LINK and the Energy Industry

A view toward the future

When Link formed in 1994, de-regulation was a key market driver of growth, mergers, and acquisitions. This is obviously no longer the case, yet greener energy is setting the stage for major growth and innovation in the energy industry.

LINK's added-value in today's energy market centers on four areas:

1) "Green" technologies cover an exceedingly wide spectrum - - beyond wind and solar of course to include biofuels, gasification/combustion of wastes, biomass-to-charcoal conversions, energy conservation (frankly dominated by insulation technology), to even lube oil recycling - - and even cleaner-coal and nuclear can be considered as greener. Link not only understands the various technologies and the relative sustainability of each from a life-cycle perspective, but also has hands-on experience:

  • taking new technologies from pilot to commercial;
  • developing green-field and brown-field projects within complex environments and when demanding investors expect predictable outcomes in unpredictable markets;
  • managing project development, which envelops contract negotiations, EPC, startup, testing, staff recruitment and training, and commercial operations.

Link's perspective is quite unique in that we first of all strive to truly understand the client's short and long-term objectives, and then we work to create outcomes that achieve those objectives. For instance, if a client desires its own culture and administrative processes infused into a facility or broader organization - - we respond accordingly rather than incorporate our own. We also understand first-hand what it's like to deal with the realities of an operating facility, whether it involves the odors, noise, truck traffic, labor unions, local politics, changing feedstock prices, OSHA compliance, or plant security. We are thus always trying to protect the client's interests in those regards.
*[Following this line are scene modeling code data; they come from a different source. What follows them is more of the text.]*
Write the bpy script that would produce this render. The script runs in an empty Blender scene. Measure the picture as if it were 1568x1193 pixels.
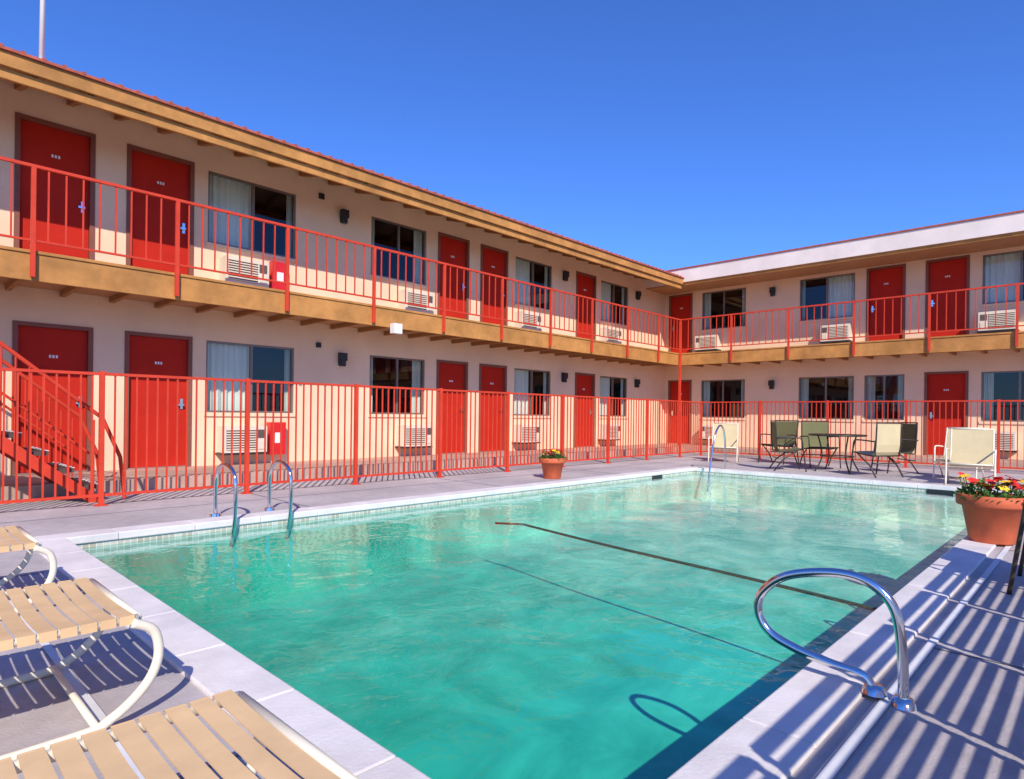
import bpy, math, random
from mathutils import Vector, Matrix
random.seed(4)
S = bpy.context.scene

# ------------------------------------------------------------ materials
def mat(name, col, rough=0.7, metal=0.0, var=0.12, scale=3.0, bump=0.0, bscale=60.0, spec=0.4, stain=None, transl=0):
    m = bpy.data.materials.new(name); m.use_nodes = True
    nt = m.node_tree; b = nt.nodes['Principled BSDF']
    b.inputs['Roughness'].default_value = rough
    b.inputs['Metallic'].default_value = metal
    b.inputs['Specular IOR Level'].default_value = spec
    tc = nt.nodes.new('ShaderNodeTexCoord')
    n = nt.nodes.new('ShaderNodeTexNoise'); n.inputs['Scale'].default_value = scale
    n.inputs['Detail'].default_value = 8; n.inputs['Roughness'].default_value = 0.65
    nt.links.new(tc.outputs['Object'], n.inputs['Vector'])
    r = nt.nodes.new('ShaderNodeValToRGB')
    d = [max(0, c*(1-var)) for c in col]; l = [min(1, c*(1+var)) for c in col]
    r.color_ramp.elements[0].position = 0.3; r.color_ramp.elements[1].position = 0.7
    r.color_ramp.elements[0].color = (*d, 1); r.color_ramp.elements[1].color = (*l, 1)
    nt.links.new(n.outputs['Fac'], r.inputs['Fac'])
    out = r.outputs['Color']
    if stain:
        n2 = nt.nodes.new('ShaderNodeTexNoise'); n2.inputs['Scale'].default_value = stain[0]
        n2.inputs['Detail'].default_value = 5
        nt.links.new(tc.outputs['Object'], n2.inputs['Vector'])
        r2 = nt.nodes.new('ShaderNodeValToRGB')
        r2.color_ramp.elements[0].position = 0.38; r2.color_ramp.elements[1].position = 0.62
        s = stain[1]
        r2.color_ramp.elements[0].color = (s, s, s, 1); r2.color_ramp.elements[1].color = (1, 1, 1, 1)
        nt.links.new(n2.outputs['Fac'], r2.inputs['Fac'])
        mx = nt.nodes.new('ShaderNodeMix'); mx.data_type = 'RGBA'; mx.blend_type = 'MULTIPLY'
        mx.inputs['Factor'].default_value = 1
        nt.links.new(out, mx.inputs['A']); nt.links.new(r2.outputs['Color'], mx.inputs['B'])
        out = mx.outputs['Result']
    nt.links.new(out, b.inputs['Base Color'])
    if bump:
        nb = nt.nodes.new('ShaderNodeTexNoise'); nb.inputs['Scale'].default_value = bscale
        nb.inputs['Detail'].default_value = 4
        nt.links.new(tc.outputs['Object'], nb.inputs['Vector'])
        bp = nt.nodes.new('ShaderNodeBump'); bp.inputs['Strength'].default_value = bump
        bp.inputs['Distance'].default_value = 0.01
        nt.links.new(nb.outputs['Fac'], bp.inputs['Height'])
        nt.links.new(bp.outputs['Normal'], b.inputs['Normal'])
    return m

M = {}
M['stucco'] = mat('stucco', (.88, .62, .405), .9, var=.05, scale=1.5, bump=.2, bscale=45, stain=(.7, .92))
M['soffit'] = mat('soffit_paint', (.46, .25, .12), .8, var=.08)
M['rafter'] = mat('rafter_wood', (.36, .17, .06), .7, var=.15, scale=6)
M['fascia'] = mat('fascia_wood', (.56, .25, .07), .6, var=.18, scale=5, bump=.2, bscale=30, stain=(1.5, .75), spec=.2)
M['fasciaw'] = mat('fascia_white', (.88, .74, .65), .6, var=.05, stain=(1, .9))
M['tile'] = mat('roof_tile', (.42, .10, .06), .8, var=.3, scale=10, bump=.6, bscale=20)
M['door'] = mat('door_paint', (.50, .024, .012), .6, var=.10, scale=2, spec=.1)
M['doorframe'] = mat('door_frame', (.24, .08, .05), .6)
M['redmetal'] = mat('red_metal', (.62, .055, .025), .5, var=.12, scale=4, spec=.2)
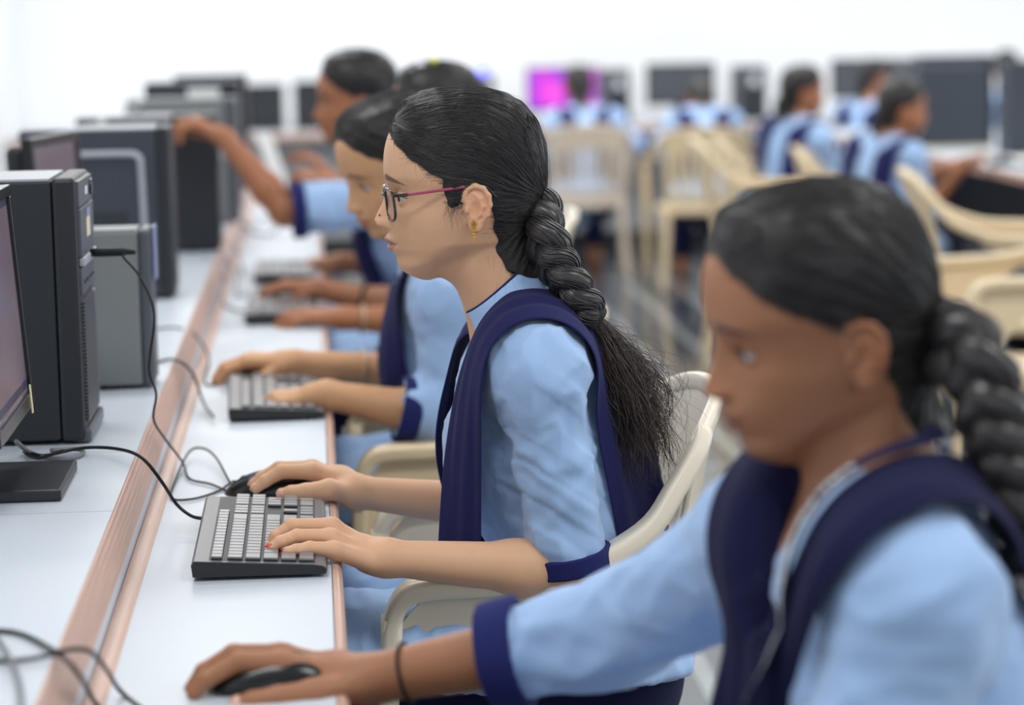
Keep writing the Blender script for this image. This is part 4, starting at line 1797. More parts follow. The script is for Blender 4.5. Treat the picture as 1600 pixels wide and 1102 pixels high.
def monitor(label, c, w, h, rz, z0, tilt=0, screen='screen_off', stand=True, group=None, bz=.017, base=(.2, .2), back=.045, silver=False, low=0, bottom=None, bshift=0):
    """screen looks to local +x; c=(x,y) of the screen centre, bottom = height of the panel's lower edge"""
    t = thing('monitor', label, 'monitor', (c[0], c[1], z0), math.radians(rz), group)
    zb = (bottom - z0) if bottom else .085
    R = Matrix.Translation((0, 0, zb)) @ Matrix.Rotation(math.radians(-tilt), 4, 'Y')
    fr = MB()
    for lo, hi in (((-.012, -w / 2, 0), (.006, w / 2, bz * 1.35)), ((-.012, -w / 2, h - bz), (.006, w / 2, h)), ((-.012, -w / 2, bz), (.006, -w / 2 + bz, h - bz)), ((-.012, w / 2 - bz, bz), (.006, w / 2, h - bz))):
        fr.box(lo, hi, .0015, R)
    fr.build('bezel', M['black_gloss'], t, local=True)
    MB().box((-.012, -w / 2 + bz, bz * 1.3), (.001, w / 2 - bz, h - bz), 0, R).build('screen', M[screen], t, local=True)
    MB().box((-back, -w / 2 + .012, .012), (-.010, w / 2 - .012, h - .012), .012, R).build('back_shell', M['black_plastic'], t, local=True)
    if stand:
        MB().box((-back - .02, -.03, .012), (-back + .01, .03, zb + h * .45), .004).build('neck', M['black_plastic'], t, local=True)
        MB().box((-base[0] * .62, -base[1] / 2 + bshift, 0), (base[0] * .38, base[1] / 2 + bshift, .014), .003).build('base', M['black_plastic'], t, local=True)
    return t
room()
long_desk()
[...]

2) The "back-to-the-basics" agenda at most energy facilities entails searching for cost reductions and performance improvements in an already lean environment, with workforces that are often less than motivated - - and with minimal capital investment. LINK is working with several energy companies to step back and re-assess the basics of the process infrastructure and the productivity and morale of the workforce. Are the processes efficient? Is there maximum utilization of technology, for example in one-time data entry, predictive maintenance, enterprise information sharing, etc. Do employees understand their role in the strategic plans, and did senior executives incorporate their perspectives? Can Sustainability Initiatives create a focus on efficiencies and shift the culture to one more conducive to future needs? And so on.

3) The economics of a large number of highly-leveraged energy facilities have changed, resulting in costs and revenues out of sync with their pro formas. Uncertainty about the future demand as well as fuel costs make decisions difficult. While many owners are considering the sale of these distressed assets, buyers are not yet seeing fire-sale prices. LINK's role in this environment is to assist clients in assessing the operational, process, and people risks versus the opportunities inherent in particular facilities. LINK can act in an advisory role, or can assume full accountability for the desired outcomes. For example, in some cases owners and buyers have not considered all options for improved performance or reduced costs. In addition to the basic approaches relating to more efficient staffing, process optimization, supply chain management, and so forth, we find that there are also sometimes more innovative opportunities.

4) An alternative for some clients who are having difficulty enacting positive change in their organization is to outsource their operations and maintenance to a third party such as Link. A "new" operator is often inherently in a better position to leverage improved relationships with vendors, employees, and other stakeholders. In such a role, LINK would develop its Transition Plan focused on achievement of the client's objectives, and would base its compensation on achievement of Key Performance Indicators.